- [DATA RECORDS]
▬▬▬

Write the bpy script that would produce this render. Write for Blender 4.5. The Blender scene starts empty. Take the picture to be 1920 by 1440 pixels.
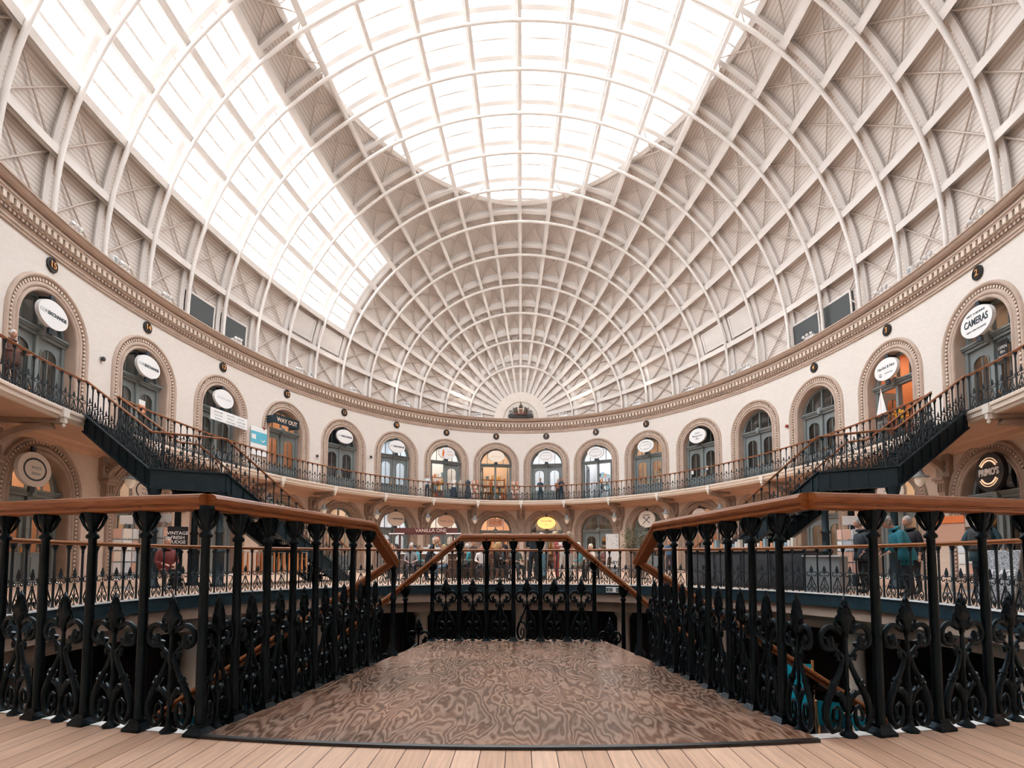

▬▬▬

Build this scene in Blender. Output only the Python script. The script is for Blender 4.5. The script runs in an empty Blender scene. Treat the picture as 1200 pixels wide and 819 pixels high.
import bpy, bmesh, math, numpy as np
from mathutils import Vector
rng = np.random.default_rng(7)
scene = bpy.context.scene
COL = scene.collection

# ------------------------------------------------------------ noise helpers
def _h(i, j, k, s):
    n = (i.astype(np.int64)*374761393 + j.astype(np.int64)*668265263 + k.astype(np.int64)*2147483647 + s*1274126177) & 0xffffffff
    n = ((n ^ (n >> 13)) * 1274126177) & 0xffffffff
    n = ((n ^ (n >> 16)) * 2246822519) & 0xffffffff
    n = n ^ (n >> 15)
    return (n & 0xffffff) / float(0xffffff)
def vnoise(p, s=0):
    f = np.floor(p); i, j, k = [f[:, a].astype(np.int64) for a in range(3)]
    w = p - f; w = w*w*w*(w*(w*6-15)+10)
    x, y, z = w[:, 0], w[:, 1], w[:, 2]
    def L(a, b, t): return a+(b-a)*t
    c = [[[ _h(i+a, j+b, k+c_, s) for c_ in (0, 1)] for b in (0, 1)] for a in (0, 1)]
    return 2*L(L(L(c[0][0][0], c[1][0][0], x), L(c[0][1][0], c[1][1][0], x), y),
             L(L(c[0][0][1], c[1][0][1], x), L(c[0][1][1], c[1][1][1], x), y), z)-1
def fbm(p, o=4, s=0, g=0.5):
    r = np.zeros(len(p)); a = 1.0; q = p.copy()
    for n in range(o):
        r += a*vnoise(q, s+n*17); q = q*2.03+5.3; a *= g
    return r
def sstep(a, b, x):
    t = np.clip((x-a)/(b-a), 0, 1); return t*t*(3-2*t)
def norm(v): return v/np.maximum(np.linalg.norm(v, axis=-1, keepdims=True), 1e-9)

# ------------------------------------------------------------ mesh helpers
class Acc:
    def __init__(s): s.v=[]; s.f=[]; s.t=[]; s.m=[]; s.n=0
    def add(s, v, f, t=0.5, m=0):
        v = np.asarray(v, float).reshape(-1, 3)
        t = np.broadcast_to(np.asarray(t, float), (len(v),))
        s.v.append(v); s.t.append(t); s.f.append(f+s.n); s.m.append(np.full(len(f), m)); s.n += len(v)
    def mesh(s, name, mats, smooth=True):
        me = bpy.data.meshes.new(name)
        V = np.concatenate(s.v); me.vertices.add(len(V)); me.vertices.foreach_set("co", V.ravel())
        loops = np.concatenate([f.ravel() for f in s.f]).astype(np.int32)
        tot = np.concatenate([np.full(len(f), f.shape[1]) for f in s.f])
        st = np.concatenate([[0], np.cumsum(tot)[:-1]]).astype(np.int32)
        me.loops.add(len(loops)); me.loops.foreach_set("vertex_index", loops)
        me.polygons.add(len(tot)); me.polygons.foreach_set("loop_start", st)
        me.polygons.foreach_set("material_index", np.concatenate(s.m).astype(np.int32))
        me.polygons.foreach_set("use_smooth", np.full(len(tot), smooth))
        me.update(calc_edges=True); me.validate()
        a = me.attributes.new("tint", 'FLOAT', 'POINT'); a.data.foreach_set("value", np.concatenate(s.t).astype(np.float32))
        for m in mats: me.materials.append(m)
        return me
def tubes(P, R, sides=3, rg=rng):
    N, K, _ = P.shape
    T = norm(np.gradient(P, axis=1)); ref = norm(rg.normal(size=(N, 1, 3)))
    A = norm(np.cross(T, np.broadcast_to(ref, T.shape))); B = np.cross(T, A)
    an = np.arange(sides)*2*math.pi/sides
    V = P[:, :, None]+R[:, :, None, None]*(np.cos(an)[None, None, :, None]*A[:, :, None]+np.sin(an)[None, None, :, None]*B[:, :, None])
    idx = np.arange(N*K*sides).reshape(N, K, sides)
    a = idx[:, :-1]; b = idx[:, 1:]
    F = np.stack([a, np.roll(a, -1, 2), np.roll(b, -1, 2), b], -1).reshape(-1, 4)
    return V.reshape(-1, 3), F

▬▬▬

- [INSTRUCTIONS TO FOLLOW] Quote exactly the lines running from the line with "Build this scene" through the line with "COL = scene.collection", both ends included, and nothing more.

- [PROBLEM SOLUTION]
Build this scene in Blender. Output only the Python script. The script is for Blender 4.5. The script runs in an empty Blender scene. Treat the picture as 1200 pixels wide and 819 pixels high.
import bpy, bmesh, math, numpy as np
from mathutils import Vector
rng = np.random.default_rng(7)
scene = bpy.context.scene
COL = scene.collection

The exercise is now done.